Her ailede olduğu gibi ümmete örneklik teşkil eden bu ailede de zaman zaman sıkıntılar olduğu görülmektedir. Ehl-i Beyt mensupları, Hz. Peygamber’in (s.a.s.) neslinden gelme şerefine nail olmakla birlikte hiçbir zaman hata ve günah işlemekten korunmuş değildirler. Çünkü ismet sıfatı yalnızca peygamberlere mahsustur. (Mustafa Öz, “Ehl-i Beyt”, TDV İslam Ansiklopedisi, 10/498-501) Bu hususa örnek sadedinde bir anekdot paylaşmak yerinde olacaktır: Rivayet edildiğine göre Hz. Ali ile Hz. Fatıma arasında bir tatsızlık yaşanır. Bunun üzerine Hz. Ali, tatsızlığın daha fazla büyümemesi için evden ayrılır. Akabinde Hz. Peygamber (s.a.s.), öğle vakti kızının yanına gittiğinde Hz. Ali’yi evde göremez. Sahabilerden biri, onun Mescid-i Nebevi’de uyumakta olduğunu haber verince Resul-i Ekrem (s.a.s.) oraya gider. Uyumakta olan Hz. Ali’nin üzerindeki hırkanın sıyrıldığını, vücudunun toprağa bulandığını görünce elbisesindeki toprağı eliyle silkelerken, “Kalk Ebu Türab, kalk!” diye seslenir. O günden sonra “Ebu Türab” diye de çağrılan Hz. Ali, kendisine böyle hitap edilmesine çok sevinir. (M. Yaşar Kandemir, “Ebu Türab”, TDV İslam Ansiklopedisi, 10/243) Buradan, ailede problemler yaşanmasının gayet doğal olduğu ancak küçük kıvılcımların büyük yangınlara dönüşmemesi adına ebeveynlere sorumluluk düştüğü dersini çıkarmak mümkündür. Çok önemli ailevi problemlerin çözümünde ise hakemlik rolü üstlenecek tecrübe sahibi, adil ve şefkatli bireylere ihtiyaç duyulacağı ise muhakkaktır.

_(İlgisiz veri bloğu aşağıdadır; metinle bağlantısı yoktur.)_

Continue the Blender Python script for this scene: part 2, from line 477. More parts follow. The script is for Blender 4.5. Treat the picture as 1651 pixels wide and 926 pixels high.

Aile açısından düşünüldüğünde günümüzün önemli sorunlarından biri de evlilik maliyetlerinin çok yüksek olmasıdır. Evliliklerin gittikçe külfete dönüşerek zorlaştırıldığı şu dönemde Ehl-i Beyt, gayet sade ve mütevazı bir evlilik örneği ve hayat modeli sunması bakımından özel bir konumdadır. Yine kendisi, her konuda kadınlara örnek bir hayat süren Fatıma (r.a.) validemizin, ümmete rol model olma noktasında çok önemli şahsiyetler olan Hz. Hasan ve Hz. Hüseyin’i nasıl yetiştirdiği de gözlerden uzak tutulmamalıdır. Hz. Hüseyin’in ağabeyi Hz. Hasan’la birlikte, yıllarca Medine sokaklarında dolaşarak ihtiyacı olanlara erzak dağıttığı hepimizce malumdur. Hz. Hüseyin, Kerbela’da en zor şartlarda bile ibadetini aksatmamış, kendisini kuşatanlara taviz vermeden hak bildiği yolda istikamet üzere gitmeye devam etmiştir.

Allah Resulü’nün (s.a.s.) “Allahım! Ben onları seviyorum. Sen de onları sev. Onları sevenleri de sev.” buyurduğu gibi onları sevenlerden olmak ve izlerinden gidebilmek niyazıyla.